Дом, где помещалась квартира нашей хозяйки, выходил на небольшую площадь. Это был центр городка. Площадь быстро заполнялась автомобилями и повозками, в которых расположились на ночлег люди. От площади радиусами шло несколько небольших улиц, – это и был весь городок. Нам, дипломатам, нельзя было в нем задерживаться, потому что с часу на час ожидали Верховную команду, каждая комната была уже расписана, и нам просто не хватало места. Поэтому, переночевав там и простившись не без сожаления с нашей хозяйкой и ее чистенькими комнатками, мы пустились дальше в путь, в Митровицу[212]. Не я один, но и другие мои коллеги-посланники сохранили самое приятное воспоминание о нашем коротком пребывании в Рашке и о радушии ее обитателей.
Рашка была окраинным городом в пределах старой Сербии. Она отстояла на 25–30 километров от ее границы. Вслед за этим шли новые владения, завоеванные от турок в 1912 году. С тех пор сербы, разумеется, не успели еще привести в порядок дороги. Мы это почувствовали, пустившись в путь. К тому же осенние дожди испортили и размыли местами дорогу, живописно вившуюся вдоль реки Ибара. Мы кое-как проехали в легковых автомобилях и благополучно прибыли в Митровицу, но грузовым автомобилям это было труднее. Один из таких автомобилей, где ехал греческий поверенный в делах, на каком-то повороте опрокинулся. Все сидевшие в нем вылетели, по счастью отделавшись одним испугом, кроме слуги итальянского посланника, который при падении сломал себе ногу. Бедный барон Сквитти, и без того измученный и больной, был окончательно обескуражен. Он не знал, что делать со своим старым слугой, который жил у него много лет. Он не мог бросить его. Ему удалось добиться, чтобы этот слуга был доставлен со всеми предосторожностями в Призрен на попечение тамошнего католического архиепископа. Греческий поверенный в делах, вылетевший из автомобиля, был оскорблен во всех своих чувствах дипломата, проникнутого сознанием своей важности, как представителя Греции.
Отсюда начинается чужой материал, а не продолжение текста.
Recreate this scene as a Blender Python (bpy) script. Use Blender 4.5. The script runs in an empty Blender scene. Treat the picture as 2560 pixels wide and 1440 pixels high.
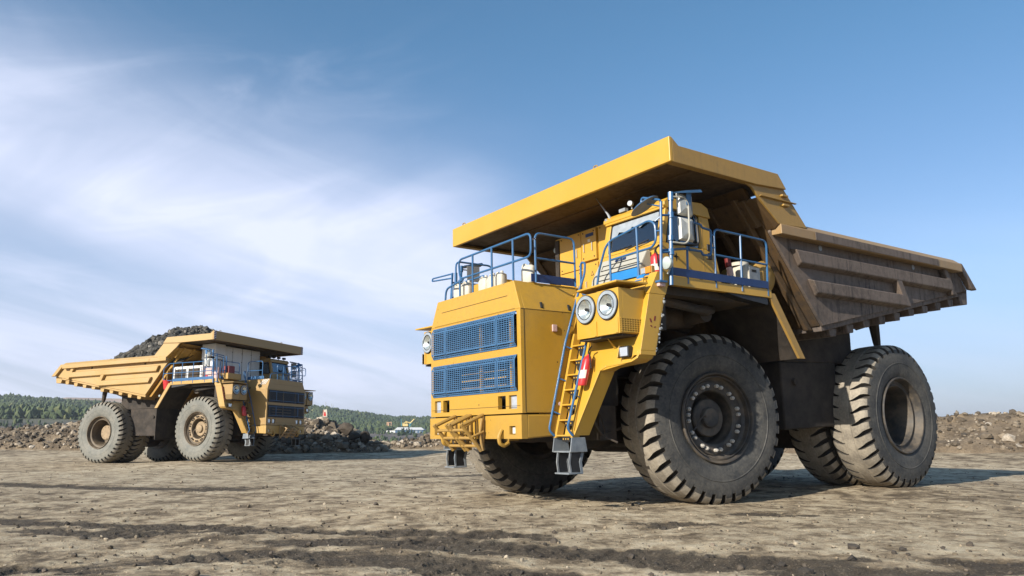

Он закатил настоящую сцену бедному Чолак-Античу за то, что его поместили в грузовике вместе с прислугой.
Я был в Митровице семь лет перед тем в 1908 году, и мне было интересно сравнить тогдашнее и теперешнее впечатления. Тогда, во времена турок, Митровица производила впечатление столицы разбойничьего царства. Господами положения были арнауты[213]. Они ходили вооруженные с ног до головы, бритые, с чубом на затылке, мрачно сверкавшие глазами, если им приходилось посторониться перед коляской, в которой сидел гяур-европеец. Во всей Митровице тогда только двое носили европейские шляпы – это были русский и австрийский консулы. Я не мог выйти за город, чтобы за мной тотчас не скакал конвой, приставленный для моей охраны, ибо местный губернатор-турок боялся, как бы чего не вышло, за что ему потом придется отвечать. На улицах открыто продавался табак, хотя во всей Турции была запрещена вольная его продажа, – настолько турки не смели заводить какие бы то ни было порядки в Албании. На меня пахнуло тогда какими-то отдаленными временами, словом это была Запорожская Сечь. И конечно Албания была сплошной вольницей, а Митровица – каким-то разбойничьим гнездом.